Chelsea should end Marcos Alonso’s banishment and return him to the XI
Marcos Alonso has not played since the first half against Ajax on November 5 and is linked to a January move to Inter Milan. His absence has not improved Chelsea.
Frank Lampard reinstated Emerson into the starting XI based on a game where the referee ultimately leveled the playing field by taking two men from the other team. Chelsea vs. Ajax was a game nobody will see again anytime soon. Two red cards, two own goals, two penalties. A completely dreadful performance from the Blues until they found themselves with a two-man advantage.
It was easy for Lampard and the fans to think his substitutions made a difference against Ajax because Reece James, who came in for the second half in place of Marcos Alonso, scored. Not quite.
For the duration of time Chelsea was playing against nine men, they had the same amount of shots on target as Ajax: three. Ajax was still on par with Chelsea even while two men down.
Marcos Alonso has always been a scapegoat for the team’s defensive problems. Alonso is not fast. Everybody in the world and those already dead know that. However, Chelsea does not have an overall fast team, they have an intelligent one. John Terry was famous for being slow, but he was still arguably the best defender the league has ever seen. Why? Intelligence. Positioning. Picking your moments.
This is obviously not a comparison, let alone an equivalence, between John Terry and Marcos Alonso. Rather, it’s to show that the emphasis that has been placed on speed is overstated.
Fans – Chelsea fans, especially – have short memories. This is why Jose Mourinho said that his biggest achievement is winning the next game, because fans will not remember anything you did in the past. The same can be applied to Alonso. Alonso did not become slow overnight. When he won the Premier League for Chelsea he was not fast.
Why do fans suddenly feel edgy because of his pace? Why now?
Off the top of my head… Fantasy. Pep Guardiola. Tiki-taka / Pep-ball.
Guardiola supposedly rejected Chelsea because he could not reach an agreement with the Chelsea board over the amount of money he would be allowed to spend. Chelsea fans used this as a knock on the board, insinuating that the board should have handed over Chelsea’s financial control to Guardiola so he could buy players and make Chelsea great again. What a short-sighted board!
Needless to say, Chelsea made the right decision by not handing over Abramovich’s revenue to the Spaniard. Chelsea does not have the resources for what Guardiola wants, and that is not what Chelsea is built on.
Guardiola, while at Manchester City, has bought four full backs. You can decide for yourself which ones are fast. Liverpool has two fast full-backs.
Over the past two seasons, Chelsea fans have been fantasizing on being either Manchester City or Liverpool. Not just Chelsea fans, many other fans. This made them suddenly start looking for Manchester City players in the Chelsea squad and, upon not finding them, began to despise the Chelsea squad.
Why? Pace. Marcos Alonso and Cesar Azpilicueta: What don’t they have? Pace. What do they have? Doesn’t matter.
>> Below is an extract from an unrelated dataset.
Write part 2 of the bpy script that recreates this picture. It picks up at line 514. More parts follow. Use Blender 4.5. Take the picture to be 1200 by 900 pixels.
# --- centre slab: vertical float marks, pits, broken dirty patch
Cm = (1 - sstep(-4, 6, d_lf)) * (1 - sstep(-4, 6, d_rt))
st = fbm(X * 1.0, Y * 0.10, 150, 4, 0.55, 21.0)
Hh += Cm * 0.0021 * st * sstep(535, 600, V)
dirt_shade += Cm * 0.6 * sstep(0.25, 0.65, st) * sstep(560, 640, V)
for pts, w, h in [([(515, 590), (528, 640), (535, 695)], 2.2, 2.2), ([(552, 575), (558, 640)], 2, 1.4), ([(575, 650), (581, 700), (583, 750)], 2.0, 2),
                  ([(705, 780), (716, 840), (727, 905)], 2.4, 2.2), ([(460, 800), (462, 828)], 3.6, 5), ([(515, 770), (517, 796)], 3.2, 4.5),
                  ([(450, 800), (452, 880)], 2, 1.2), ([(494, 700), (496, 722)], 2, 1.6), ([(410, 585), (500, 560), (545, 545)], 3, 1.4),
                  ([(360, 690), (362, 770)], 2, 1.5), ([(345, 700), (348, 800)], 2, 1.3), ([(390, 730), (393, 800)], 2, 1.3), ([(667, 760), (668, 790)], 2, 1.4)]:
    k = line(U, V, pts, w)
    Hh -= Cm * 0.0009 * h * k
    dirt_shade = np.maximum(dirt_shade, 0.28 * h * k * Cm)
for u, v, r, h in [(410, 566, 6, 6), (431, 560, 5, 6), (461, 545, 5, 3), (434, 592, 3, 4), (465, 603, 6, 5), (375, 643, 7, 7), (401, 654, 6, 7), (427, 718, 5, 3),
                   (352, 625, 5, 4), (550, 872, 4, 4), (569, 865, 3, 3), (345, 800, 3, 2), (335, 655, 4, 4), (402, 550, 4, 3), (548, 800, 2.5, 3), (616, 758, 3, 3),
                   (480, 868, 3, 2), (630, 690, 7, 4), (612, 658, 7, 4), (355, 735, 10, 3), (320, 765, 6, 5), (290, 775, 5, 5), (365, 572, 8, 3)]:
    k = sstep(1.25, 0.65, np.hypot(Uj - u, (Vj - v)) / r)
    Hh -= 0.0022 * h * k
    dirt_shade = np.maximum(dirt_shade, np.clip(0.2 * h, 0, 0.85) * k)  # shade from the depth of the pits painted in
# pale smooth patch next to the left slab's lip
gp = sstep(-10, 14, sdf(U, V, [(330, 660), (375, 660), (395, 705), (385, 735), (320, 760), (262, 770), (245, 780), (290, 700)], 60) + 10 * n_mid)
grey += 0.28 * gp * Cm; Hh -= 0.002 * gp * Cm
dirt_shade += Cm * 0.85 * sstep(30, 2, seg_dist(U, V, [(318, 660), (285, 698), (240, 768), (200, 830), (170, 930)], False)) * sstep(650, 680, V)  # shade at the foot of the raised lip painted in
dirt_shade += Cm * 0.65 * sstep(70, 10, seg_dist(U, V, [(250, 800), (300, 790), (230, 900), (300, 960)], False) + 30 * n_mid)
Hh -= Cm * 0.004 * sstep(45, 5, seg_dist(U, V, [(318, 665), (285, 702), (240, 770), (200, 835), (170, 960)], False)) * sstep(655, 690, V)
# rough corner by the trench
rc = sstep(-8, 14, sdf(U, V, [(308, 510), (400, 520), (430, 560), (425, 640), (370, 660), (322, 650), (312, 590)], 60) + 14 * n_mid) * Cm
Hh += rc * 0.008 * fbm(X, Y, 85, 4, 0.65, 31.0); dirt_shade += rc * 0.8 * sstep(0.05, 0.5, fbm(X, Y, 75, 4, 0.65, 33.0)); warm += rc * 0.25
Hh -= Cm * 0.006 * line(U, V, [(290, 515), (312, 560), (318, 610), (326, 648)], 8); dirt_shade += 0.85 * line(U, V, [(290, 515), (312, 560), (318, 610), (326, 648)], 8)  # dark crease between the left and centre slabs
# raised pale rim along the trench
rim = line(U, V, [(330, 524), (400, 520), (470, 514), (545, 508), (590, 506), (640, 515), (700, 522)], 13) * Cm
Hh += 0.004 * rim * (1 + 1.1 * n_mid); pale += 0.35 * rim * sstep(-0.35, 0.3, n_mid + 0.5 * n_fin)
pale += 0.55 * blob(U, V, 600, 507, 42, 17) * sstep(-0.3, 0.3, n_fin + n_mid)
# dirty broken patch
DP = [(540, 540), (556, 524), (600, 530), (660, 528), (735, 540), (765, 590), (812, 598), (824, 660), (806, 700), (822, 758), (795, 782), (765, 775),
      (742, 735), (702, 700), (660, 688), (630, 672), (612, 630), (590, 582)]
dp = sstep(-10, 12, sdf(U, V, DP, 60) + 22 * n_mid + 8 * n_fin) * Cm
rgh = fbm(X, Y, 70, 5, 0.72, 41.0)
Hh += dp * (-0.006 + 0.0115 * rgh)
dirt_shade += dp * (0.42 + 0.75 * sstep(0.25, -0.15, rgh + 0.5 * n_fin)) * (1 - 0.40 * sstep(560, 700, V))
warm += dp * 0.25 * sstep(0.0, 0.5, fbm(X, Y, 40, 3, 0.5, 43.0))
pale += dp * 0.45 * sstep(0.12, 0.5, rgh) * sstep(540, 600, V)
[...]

Alonso may have had a bad game against Ajax, but who didn’t? Kepa Arrizabalaga scored an own goal with his face and Tammy Abraham scored an own goal as well.
This was a game where everything possible when against Chelsea, and then suddenly everything possible went in their favor. Ajax was the cause of their own undoing. Without the utter craziness of that Ajax game, Cesar Azpilicueta doesn’t change the game at left back, Reece James doesn’t change the game at right back and instead Hakim Ziyech runs rings around the Blues for 90 minutes.
Marcos Alonso had been playing well during the period Emerson was out. It is understandable if Frank Lampard doesn’t see the traits he’s looking for in Alonso, like speed.
However, Alonso has experience that Emerson doesn’t have. He has better communication with the back line and his opposite full back, whoever it is. He is more useful in set-pieces, defensively and offensively. He is an actual goal threat. He is a wildcard option because he can pull special moments out of thin air. Last, Marcos Alonso is a better defender than Emerson Palmieri and it’s not even close.
Frank Lampard is the head coach, so he obviously knows a lot more than you or me. It would be nice to know what we’re missing, other than Marcos Alonso in the lineup.